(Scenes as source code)
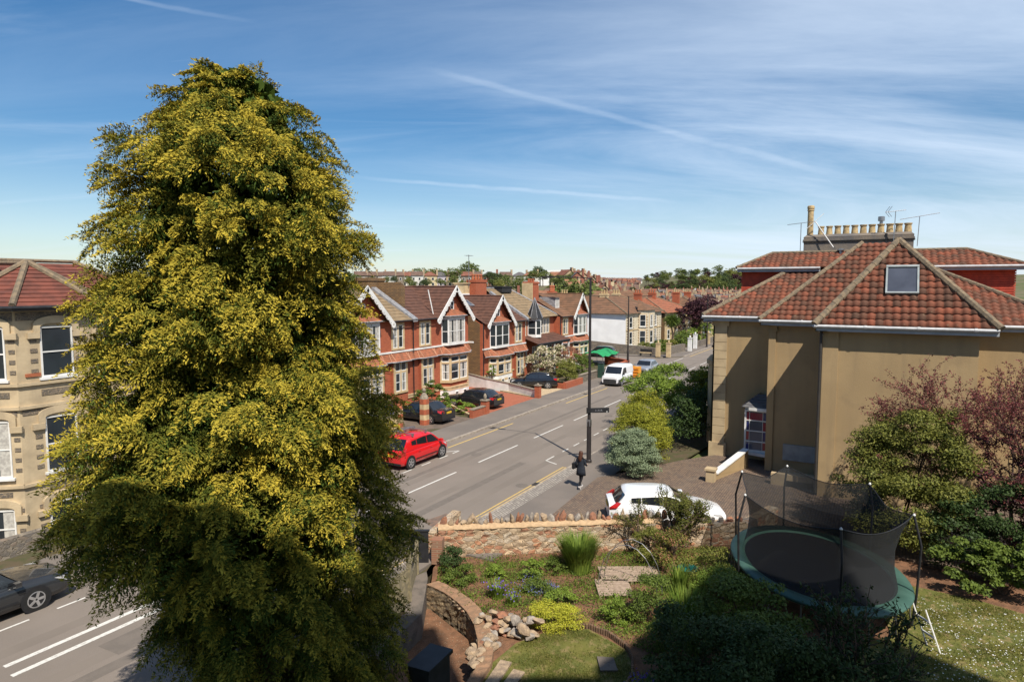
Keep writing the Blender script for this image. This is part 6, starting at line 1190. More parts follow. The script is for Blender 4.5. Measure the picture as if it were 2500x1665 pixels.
# retaining strip of concrete beside the sunken path
slab('path', [(16.6, 12.55), (16.2, 12.2), (14.3, 11.0), (9, 10.2), (9, 10.75), (14.1, 11.45), (15.9, 12.7)], -1.0, .12, CONC)
def fence(label, a, b, h, z, name='trellis_fence', boards=True):
    a, b = Vector((*a, z)), Vector((*b, z)); t = thing(name, label, 'fence', tuple(a)); d = (b-a).normalized(); n = Vector((-d.y, d.x, 0)); L = (b-a).length
    m = MB(a, d, n)
    k = int(L/.13)
    if boards:
        for i in range(k): m.box(L*i/k+.005, L*(i+1)/k-.008, -.01+.004*(i % 2), .012, 0, h-.45)
        m.build('panel', WOODL, t)
    q = MB(a, d, n); q.box(0, L, -.02, .02, h-.05, h); q.box(0, L, -.02, .02, h-.47, h-.43); z0 = h-.45; zz = .42
    kk = int(L/.11)
    for i in range(kk): x = L*i/kk; q.add([(x, .016, z0), (x+.025, .016, z0), (min(L, x+.025+zz), .016, z0+zz), (min(L, x+zz), .016, z0+zz), (x, .024, z0), (x+.025, .024, z0), (min(L, x+.025+zz), .024, z0+zz), (min(L, x+zz), .024, z0+zz)], [(0, 1, 2, 3), (7, 6, 5, 4)])
    q.build('trellis', WOODL, t)
    for i in range(int(L/1.8)+1): p = MB(a, d, n); p.box(1.8*i-.05, 1.8*i+.05, -.06, .05, -.1, h+.08); p.build('post', WOODL, t)
    return t
fence('weathered timber fence with trellis top on the left of the concrete strip', (14.7, 11.75), (7.8, 10.95), 1.55, .05)
fence('dark sloping fence panel between the conifer and the gate', (16.5, 12.85), (14.75, 11.8), 1.0, .05, boards=True)
# curved dark rubble retaining wall
cw = thing('curved_wall', 'curved dark rubble retaining wall around the sunken path', 'wall', (14.7, 9.5, -.6)); cp = [Vector(p) for p in ((15.8, 11.95, 0), (15.65, 11.2, 0), (15.35, 10.5, 0), (14.98, 9.9, 0), (14.5, 9.35, 0), (13.9, 8.85, 0), (13.3, 8.45, 0), (12.8, 8.2, 0), (12.0, 8.05, 0))]
m = MB(); V = []; r = random.Random(9); M_ = []
for i in range(len(cp)-1):
    for q in range(6): M_.append(cp[i].lerp(cp[i+1], q/6))
M_.append(cp[-1]); rn = 10
for j in range(rn+1):
    for p in M_: V.append((p.x+r.uniform(-.025, .025), p.y+r.uniform(-.025, .025)+.02, -.75+.9*j/rn))
kk = len(M_); F = [(j*kk+i, j*kk+i+1, (j+1)*kk+i+1, (j+1)*kk+i) for j in range(rn) for i in range(kk-1)]; m.add(V, F); V = [(p.x, p.y+.02, .14) for p in M_]+[(p.x+.33, p.y-.22, .16+r.uniform(-.02, .02)) for p in M_]+[(p.x+.36, p.y-.24, -.1) for p in M_]; m.build('masonry', RUBD, cw); m = MB(); m.add(V, [(i, i+1, kk+i+1, kk+i) for i in range(kk-1)]+[(kk+i, kk+i+1, 2*kk+i+1, 2*kk+i) for i in range(kk-1)]); m.build('ledge', mat('sandy_ledge', (.33, .19, .11), (.24, .15, .09), .95, 6, .6, 30), cw)
RR = [rockmesh(20+i, (1, .9, .7)) for i in range(9)]
def rocks(pts, label, group, lo_, hi_, mats_=STN, z=0.):
    for j, (x, y, zz) in enumerate(pts):
        s_ = rnd.uniform(lo_, hi_); o = putrock('loose_stone', rnd.choice(RR), (x, y, z+zz+s_*.4), (rnd.uniform(-.3, .3), rnd.uniform(-.3, .3), rnd.uniform(0, 6)), (s_*rnd.uniform(.8, 1.3), s_, s_*rnd.uniform(.6, 1.)), rnd.choices(mats_, (6, 2, 3))[0]); tag(o, label, 'stone', group)
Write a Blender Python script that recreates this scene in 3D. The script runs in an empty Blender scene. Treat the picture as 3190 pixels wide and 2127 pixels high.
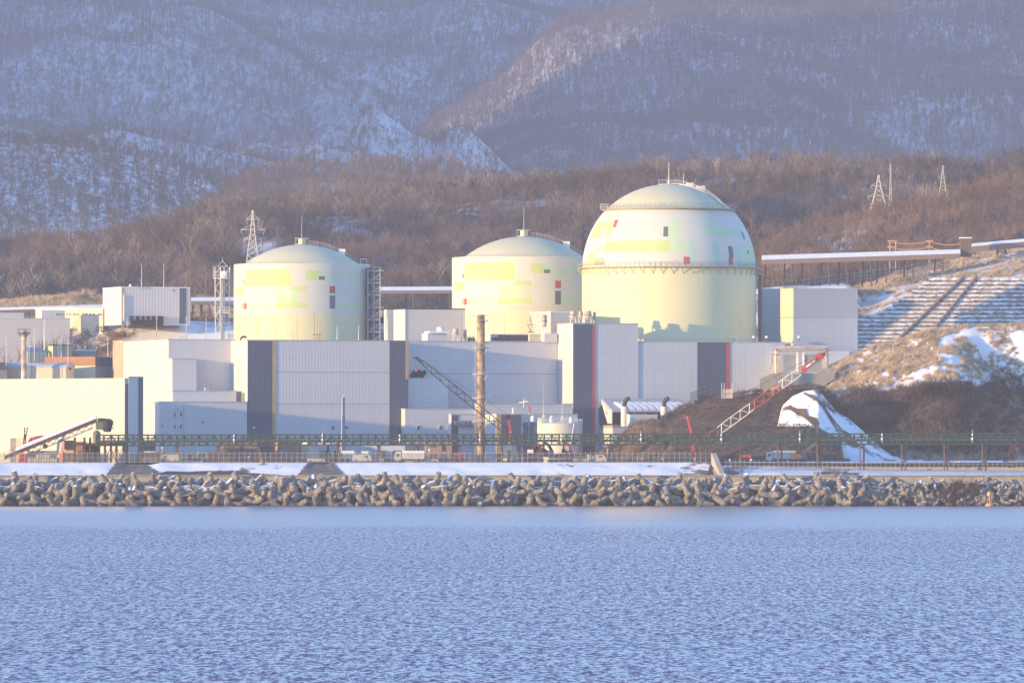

OBJECTIVE → Filter lines by "picture" and return each hit.

ANSWER TO THIS TASK →
Keep writing the Blender script for this image. This is part 6, starting at line 1190. More parts follow. The script is for Blender 4.5. Measure the picture as if it were 2500x1665 pixels.
Write a Blender Python script that recreates this scene in 3D. The script runs in an empty Blender scene. Treat the picture as 3190 pixels wide and 2127 pixels high.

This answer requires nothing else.